Thursday, March 18, 2010

We could all wear scrubs?

It was distracting and possibly vulgar, the amount to which they were checking each other out, her lips parting, his eyes in the glass’s reflection, her heart beating underneath orange skin, his hair greasy and disheveled. Back and forth. I turned aside to prove I wasn’t watching them, but too dramatically. It became all the more obvious.

They exited with me at Leninsky Prospekt, and I walked with measured steps to see their progress.

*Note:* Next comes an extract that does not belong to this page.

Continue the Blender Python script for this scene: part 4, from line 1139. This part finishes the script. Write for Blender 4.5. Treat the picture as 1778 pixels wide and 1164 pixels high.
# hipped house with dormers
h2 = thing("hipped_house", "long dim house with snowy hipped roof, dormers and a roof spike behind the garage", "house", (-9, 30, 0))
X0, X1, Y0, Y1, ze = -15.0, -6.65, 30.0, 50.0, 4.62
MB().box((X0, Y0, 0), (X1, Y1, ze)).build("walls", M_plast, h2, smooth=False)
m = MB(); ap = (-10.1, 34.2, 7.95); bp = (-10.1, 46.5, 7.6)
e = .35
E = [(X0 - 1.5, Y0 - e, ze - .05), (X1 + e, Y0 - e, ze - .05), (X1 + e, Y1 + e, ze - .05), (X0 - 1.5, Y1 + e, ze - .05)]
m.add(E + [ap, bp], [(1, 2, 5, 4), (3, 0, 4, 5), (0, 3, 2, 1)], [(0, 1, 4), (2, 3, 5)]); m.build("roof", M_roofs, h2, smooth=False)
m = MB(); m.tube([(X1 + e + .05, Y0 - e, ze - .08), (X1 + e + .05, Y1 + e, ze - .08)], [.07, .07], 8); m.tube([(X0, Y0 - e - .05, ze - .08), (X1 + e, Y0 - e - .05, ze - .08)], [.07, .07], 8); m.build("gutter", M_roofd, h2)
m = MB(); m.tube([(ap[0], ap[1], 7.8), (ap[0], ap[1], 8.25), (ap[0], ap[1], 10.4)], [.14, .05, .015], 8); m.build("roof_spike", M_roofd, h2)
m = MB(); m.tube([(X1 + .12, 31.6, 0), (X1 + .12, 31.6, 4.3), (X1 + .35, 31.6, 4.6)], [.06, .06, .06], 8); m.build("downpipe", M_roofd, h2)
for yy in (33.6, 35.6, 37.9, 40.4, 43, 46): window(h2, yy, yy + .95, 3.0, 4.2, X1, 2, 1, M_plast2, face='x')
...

They weren’t talking, they weren’t exactly side-by-side, but there was something inexorable to their marching on and on, the little fishies in the stream they were.

I watched them get off the escalator in front of me, and watched the back that was his get closer and closer to the back that was hers. My own breath caught: yes, please, do; let there be something like chance and romance and sitcom television in this world, even if it’s only a cameo in my subjectivity.

Then he held the door open for her, and things fell apart. What spell there had been was abandoned by its enchantress; what magnetic, rent asunder like twisted marionette strings untangled before a performance.

They had known each other before.

I knew that fact, instantaneously, from that one gesture of door-holding. They were already well-acquainted, were, likely, already knowledgeable of one another.

I still don’t know what took possession of me – if it was sadness or rage or jealousy or pity or contempt or anger or all or none – I stepped up to my normal Moscow walk pace and outstripped them before we even reached the newspaper stand outside the metro exit.

And the air was cold, and snow was falling, and a woman begged, prostrate, on the barren ground.

3 comments:

Justin said...

-Drunk

Andrew said...

me or the woman? i would argue in this affair that neither were. She was a little old nun lady with an ikon in front...

Justin said...

Nono. I was signing the post for you.